“The fact that technology is the underlying theme of the Report means acknowledging that we have entered a phase in which there is almost an equation between technological supremacy and geopolitical supremacy.” For Beniamino Irdi, senior fellow at the German Marshall Fund, the Italian intelligence community’s 2026 annual report, presented in Rome, marks an important turning point: the centrality of technology signals a new level of strategic awareness.
Decoding Rome: In a conversation with Decode39, Irdi explains that the document shows how Italy’s intelligence system has internalised a structural transformation of the international environment.
- “The revolutionary technological developments we are witnessing, starting of course with artificial intelligence, are characterised above all by their cross-cutting nature,” he observes.
- Innovations such as AI affect all strategic sectors and generate social and political repercussions. As a result, the ability to dominate these technologies will largely determine the outcome of geopolitical competition.
- The report presented to Parliament reflects this awareness. It stresses that technological innovation no longer accompanies change; it now shapes and accelerates it, redefining both how power is exercised and the very nature of threats. This is not merely an economic or industrial matter.
- Technology is increasingly becoming a core component of national security. Digital sovereignty—the autonomous control of data, algorithms, and infrastructures—is identified as a fundamental condition for protecting the country’s economic integrity and security.
The role of AI. Within this framework, the role of artificial intelligence in intelligence activities also emerges clearly. Irdi notes that the report demonstrates how the intelligence community has begun a concrete reflection on AI applications.
- “You can see that an increasingly mature discussion is underway on how artificial intelligence can support intelligence efforts,” he says.
- Potential applications are numerous: from target identification to information analysis through advanced language models, and from large-scale data processing to the detection of weak signals that may anticipate emerging threats.
- This last aspect represents one of the most innovative elements. The use of AI algorithms enables analysts to process vast amounts of data and identify recurring patterns, enabling them to anticipate potential risk scenarios.
- “Through the use of artificial intelligence algorithms, it becomes possible to reconstruct patterns and warning signals even for specific threats,” Irdi explains.
- The report itself includes several threat scenarios developed with the support of artificial intelligence, offering a concrete example of how these technologies can already be integrated into intelligence’s analytical processes.
Zoom out: the forward-looking perspective. Another significant novelty concerns the document’s overall approach. Unlike previous reports, which traditionally focused on activities carried out over the past year, the 2026 report adopts a more explicitly forward-looking perspective.
- This evolution reflects the transformative role of technology.
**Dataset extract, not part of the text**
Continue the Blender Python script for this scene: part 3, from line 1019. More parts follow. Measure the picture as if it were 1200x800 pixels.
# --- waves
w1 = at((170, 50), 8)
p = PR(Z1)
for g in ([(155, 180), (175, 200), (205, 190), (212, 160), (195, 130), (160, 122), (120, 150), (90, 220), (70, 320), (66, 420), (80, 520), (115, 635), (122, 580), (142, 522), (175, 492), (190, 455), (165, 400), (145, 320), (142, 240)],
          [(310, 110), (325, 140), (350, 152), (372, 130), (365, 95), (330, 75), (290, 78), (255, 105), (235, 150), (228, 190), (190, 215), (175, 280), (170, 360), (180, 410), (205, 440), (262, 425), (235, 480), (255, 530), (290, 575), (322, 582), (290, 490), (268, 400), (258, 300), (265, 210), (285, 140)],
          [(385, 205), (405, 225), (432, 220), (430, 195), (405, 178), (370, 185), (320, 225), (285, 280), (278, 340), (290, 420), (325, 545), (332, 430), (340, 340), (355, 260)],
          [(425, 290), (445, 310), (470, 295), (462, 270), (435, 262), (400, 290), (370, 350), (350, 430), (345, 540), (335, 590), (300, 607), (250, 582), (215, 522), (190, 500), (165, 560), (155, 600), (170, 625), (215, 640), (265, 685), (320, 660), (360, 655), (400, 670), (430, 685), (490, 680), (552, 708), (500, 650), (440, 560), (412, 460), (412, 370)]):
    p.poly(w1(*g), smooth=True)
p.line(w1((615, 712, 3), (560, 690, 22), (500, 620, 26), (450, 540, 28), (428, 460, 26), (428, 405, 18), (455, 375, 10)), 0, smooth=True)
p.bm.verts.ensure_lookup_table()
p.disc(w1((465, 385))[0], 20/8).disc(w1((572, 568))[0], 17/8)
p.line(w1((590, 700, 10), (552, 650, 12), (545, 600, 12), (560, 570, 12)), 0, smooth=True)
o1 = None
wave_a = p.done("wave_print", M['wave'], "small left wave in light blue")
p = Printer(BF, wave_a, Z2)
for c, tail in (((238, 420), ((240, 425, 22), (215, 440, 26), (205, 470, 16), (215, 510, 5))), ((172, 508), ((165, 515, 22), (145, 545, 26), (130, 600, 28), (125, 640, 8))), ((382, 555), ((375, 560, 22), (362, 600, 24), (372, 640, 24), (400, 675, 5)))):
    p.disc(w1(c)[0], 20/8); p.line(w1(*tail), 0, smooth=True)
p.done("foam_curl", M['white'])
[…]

Irdi notes that the document includes predictive assessments and forward-looking reflections on key geopolitical dynamics. “Until now, the report was mainly a record of the activities conducted in the previous year,” he explains.
- “This time there is a clear intention to look ahead.” Among the examples he mentions is the reference to potential scenarios involving Taiwan, an indication of a more anticipatory approach to strategic analysis.
Zoom in: Hybrid threats. Finally, on the issue of hybrid threats, the report represents what Irdi describes as a point of maturation for the Italian intelligence system. These threats are portrayed as multivector phenomena unfolding simultaneously across several domains—political, economic, technological, and informational—while serving a single strategic objective.
- “This report marks the consolidation of the concept of hybrid threats within the Italian intelligence community,” Irdi observes, adding that the topic is addressed with a more methodologically robust framework than in the past.
- Technology also plays a central role in this context. According to Irdi, the relationship between technological innovation and hybrid threats emerges particularly clearly in the report.
- “The role of technology in hybrid threats is linked to the fact that those who originate these threats can operate remotely and under conditions of plausible deniability,” he explains. In the past, cyber operations had already been correctly described as a multiplier of other threat vectors.
- Today, however, the landscape has expanded further. “It is right to extend this concept, because it is no longer only about cyber; it now includes artificial intelligence and the technological factor more broadly.”
The bottom line: In other words, technology is not merely one arena of international competition. It is increasingly the enabling element that makes new forms of strategic pressure possible—from information manipulation and influence operations to attacks against critical infrastructure and digital systems.
- The prominence that the report gives to this issue, therefore, suggests an important recognition: in contemporary competition, national security and technological innovation have become inseparable dimensions.